The history of Bulgaria during World War II encompasses an initial period of neutrality until 1 March 1941, a period of alliance with the Axis Powers until 8 September 1944, and a period of alignment with the Allies in the final year of the war.
Bulgarian military forces occupied with German consent parts of the kingdoms of Greece and Yugoslavia which Bulgarian irredentism claimed on the basis of the 1878 Treaty of San Stefano.
Bulgaria resisted Axis pressure to join the war against the Soviet Union, which began on 22 June 1941, but did declare war on Britain and the United States on 13 December 1941.
The Red Army entered Bulgaria on 8 September 1944; Bulgaria declared war on Germany the next day.
As an ally of Nazi Germany, Bulgaria participated in the Holocaust, causing the deaths of 11,343 Jews, and though 48,000 Jews survived the war, they were subjected to forcible internal deportation, dispossession, and discrimination.
Bulgaria functioned as an authoritarian state during most of World War II.

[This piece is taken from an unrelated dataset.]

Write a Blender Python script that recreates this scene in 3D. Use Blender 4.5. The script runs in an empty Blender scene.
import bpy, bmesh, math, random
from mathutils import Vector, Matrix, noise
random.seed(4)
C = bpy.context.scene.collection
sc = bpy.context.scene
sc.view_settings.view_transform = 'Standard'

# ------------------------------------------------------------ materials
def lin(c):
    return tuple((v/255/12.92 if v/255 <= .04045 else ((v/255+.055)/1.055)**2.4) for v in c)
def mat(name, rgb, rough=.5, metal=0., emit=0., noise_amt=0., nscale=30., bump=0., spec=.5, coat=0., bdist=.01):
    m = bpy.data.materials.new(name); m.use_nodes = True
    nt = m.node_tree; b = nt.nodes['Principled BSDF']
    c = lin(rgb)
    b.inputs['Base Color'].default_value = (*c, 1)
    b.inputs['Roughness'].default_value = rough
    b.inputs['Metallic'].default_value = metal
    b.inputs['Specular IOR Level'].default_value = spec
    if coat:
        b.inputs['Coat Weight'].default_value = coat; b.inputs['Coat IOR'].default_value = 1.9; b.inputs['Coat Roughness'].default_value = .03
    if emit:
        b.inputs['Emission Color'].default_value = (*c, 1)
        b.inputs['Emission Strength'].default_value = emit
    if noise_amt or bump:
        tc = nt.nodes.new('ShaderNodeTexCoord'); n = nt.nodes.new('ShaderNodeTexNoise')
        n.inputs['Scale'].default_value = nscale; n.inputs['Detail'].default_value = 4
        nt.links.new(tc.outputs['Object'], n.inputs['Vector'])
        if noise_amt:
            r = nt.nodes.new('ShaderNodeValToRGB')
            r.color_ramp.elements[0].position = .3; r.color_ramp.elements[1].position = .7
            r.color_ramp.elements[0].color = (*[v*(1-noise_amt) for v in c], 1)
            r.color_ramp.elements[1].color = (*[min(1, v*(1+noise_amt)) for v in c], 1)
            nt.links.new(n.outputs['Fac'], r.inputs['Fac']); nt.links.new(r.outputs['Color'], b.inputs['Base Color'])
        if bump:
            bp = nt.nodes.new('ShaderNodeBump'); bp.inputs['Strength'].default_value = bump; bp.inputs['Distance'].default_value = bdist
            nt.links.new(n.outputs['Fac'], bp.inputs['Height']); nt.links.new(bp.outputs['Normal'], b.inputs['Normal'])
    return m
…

Tsar Boris III (reigned 1918–1943) ruled through a parliament and a prime minister. Bulgaria’s wartime government was pro-German under Georgi Kyoseivanov, Bogdan Filov, Dobri Bozhilov, and Ivan Bagryanov. It joined the Allies under Konstantin Muraviev in early September 1944, then underwent a coup d’état a week later, and under Kimon Georgiev was pro-Soviet thereafter.